Article 2 : Il est enjoint à l'administration pénitentiaire, dans les plus brefs délais :
- de procéder à l'installation d'abris dans les cours de promenades du centre pénitentiaire qui en sont dépourvues ;
- d'assurer la séparation des annexes sanitaires dans l'ensemble des cellules où sont détenues plus d'une personne ;
- de prendre toute mesure susceptible d'améliorer la luminosité des cellules ;
- de procéder au remplacement des fenêtres défectueuses.
Article 3 : Il est sursis à statuer sur les conclusions de la Section française de l'Observatoire international des prisons tendant à ce qu'il soit enjoint à l'administration de procéder à la fermeture des salles de promenades situées dans des conteneurs et d'installer des toilettes dans l'ensemble des cours de promenade, jusqu'à ce qu'une nouvelle décision du juge des référés du Conseil d'Etat intervienne.
Article 4 : L'administration est invitée à produire, dans un délai de dix jours, tous éléments d'informations utiles relatifs aux questions mentionnées aux points 20 et 21 des motifs du présent jugement.
Article 5 : Le surplus des conclusions présentées par la Section française de l'Observatoire international des prisons sous le numéro 439444 est rejeté.

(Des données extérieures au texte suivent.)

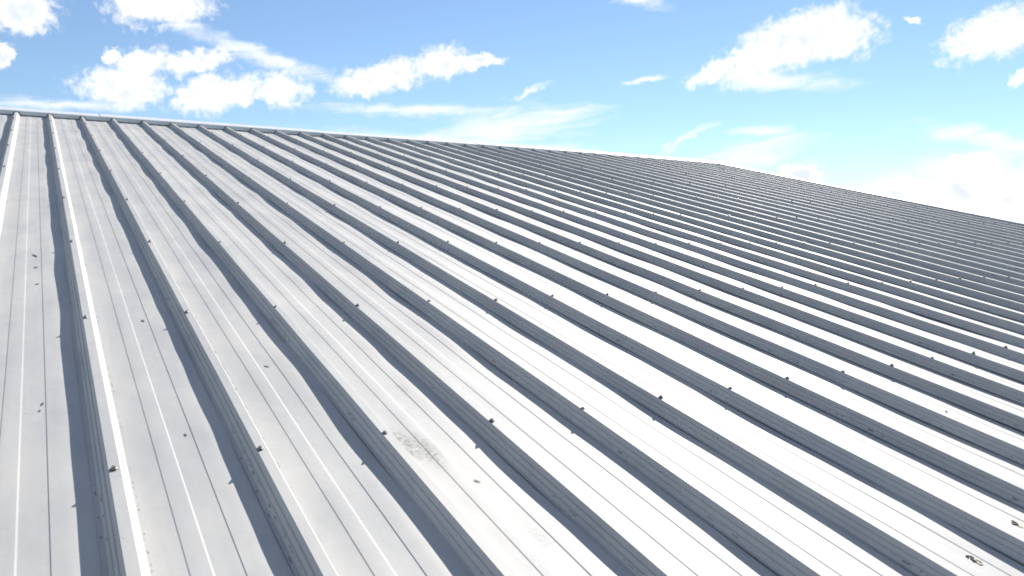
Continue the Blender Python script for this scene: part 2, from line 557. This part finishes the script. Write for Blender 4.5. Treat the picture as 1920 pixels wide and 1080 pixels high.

Article 6 : L'ordonnance du juge des référés du tribunal administratif de Nouvelle-Calédonie du 19 février 2020 est réformée en ce qu'elle a de contraire à la présente décision.
Article 7 : L'Etat versera à la Section française de l'Observatoire international des prisons la somme de 3 000 euros au titre de l'article L. 761-1 du code de justice administrative.
Article 8 : La présente décision sera notifiée au garde des sceaux, ministre de la justice et à la Section française de l'Observatoire international des prisons.